Assim o MCMV acaba reproduzindo uma lógica de expulsar para a periferia os pobres, uma lógica segregadora. As construtoras utilizam seus piores terrenos para o programa e reservam os melhores para empreendimentos de alta renda.

RS: Apesar disso, vocês consideram que o programa ajudou a melhorar a questão da moradia? 

GB: Como já disse, o programa tem o mérito de existir e nós militamos, junto com outros movimentos de moradia, para conseguir o financiamento de sua terceira fase. Mas, na medida em que o MCMV produz casas e não cidade, na medida em que não vem acompanhado de políticas publicas de combate à especulação imobiliária, o programa acaba enxugando o gelo.

Em 2008, um ano antes de ele ser lançado, o déficit habitacional era 5,3 milhões. O último dado que temos, depois de mais de um milhão de casas construídas pelo programa, é de 5,8 milhões; Ou seja, o próprio déficit aumentou, porque o ritmo de construção de MCMV é menor que o ritmo de produção de novos sem-tetos por este modelo de cidade. Por conta de todos estes vícios, o programa acabou sendo utilizado como uma política de periferização e de remoção, isso é inaceitável. Ele representa o aprofundamento de um modelo de cidade excludente.

RS: Que medidas preconiza o movimento para acabar com exclusão urbanas? 

GB: São várias. Vou apontar as três principais. Primeiro uma nova lei do inquilinato. Não é razoável que uma questão tão social como o aluguel seja determinada apenas pela lei de oferta e procura. Tem que ter uma regulação que coloque, por exemplo, que o ajuste tenha como teto o índice de inflação. O aluguel aumentou três vezes mais que a inflação nos últimos anos. Isso já existiu na historia do país e existe em outros.
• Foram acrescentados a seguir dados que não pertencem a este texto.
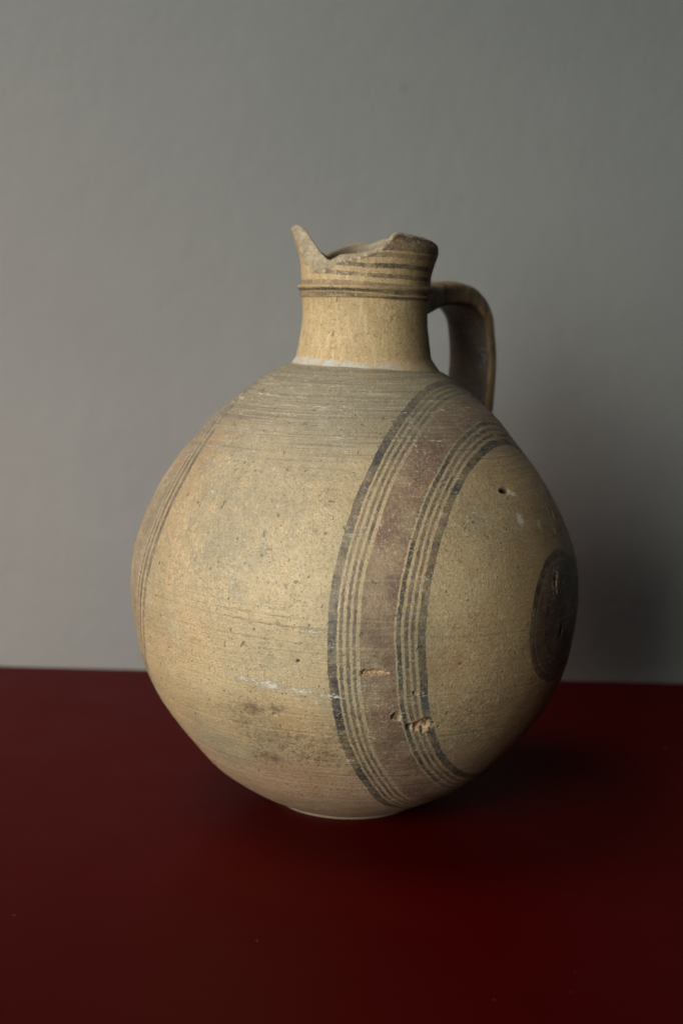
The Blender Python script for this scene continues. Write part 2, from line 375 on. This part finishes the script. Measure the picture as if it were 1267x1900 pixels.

Segundo, temos que retomar uma política de terras públicas no Brasil. A constituição brasileira assegura o direito à propriedade, mas ela exige que esta propriedade cumpra uma função social. Isso não é respeitado. Tem milhares de terras privadas utilizadas apenas para a especulação imobiliária. Imóveis na região central esperando uma operação urbana, uma parceria público-privada para ser vendido melhor. “Esperando” não é a palavra correta: os interesses se articulam com os poderes públicos para conseguir esta valorização. Precisamos ter um combate brutal da especulação imobiliária, as chamadas traves de taxação da valorização imobiliária, que não existe hoje.

Finalmente, necessitamos uma política agressiva de levar o centro para a periferia e trazer a periferia para o centro. Isso significa levar os serviços públicos, a oferta do trabalho para a periferia. É irracional que as pessoas tenham jornadas de oito horas mais quatro no ônibus. Ao mesmo tempo, fazer das regiões centrais lugares de moradia para os trabalhadores mais pobres. O déficit habitacional é 5,8 milhões, como já vimos. O numero de imóveis ociosos é de 5,5 milhões. Ou seja, você praticamente resolveria o déficit se desapropriasse estes imóveis, muitos deles nas regiões centrais, para fazer moradia popular.

RS: Com a crise econômica os problemas de moradia vão se estender? 

GB: Por um lado, a crise econômica diminui o ritmo da especulação porque os imóveis param de se valorizar. Mas, por outro lado, a renda das famílias cai brutalmente. Com desemprego, redução salarial, a ocupação de terras por famílias vai crescer nos próximos anos. Estamos só no começo da crise, o ano que vem será um desastre.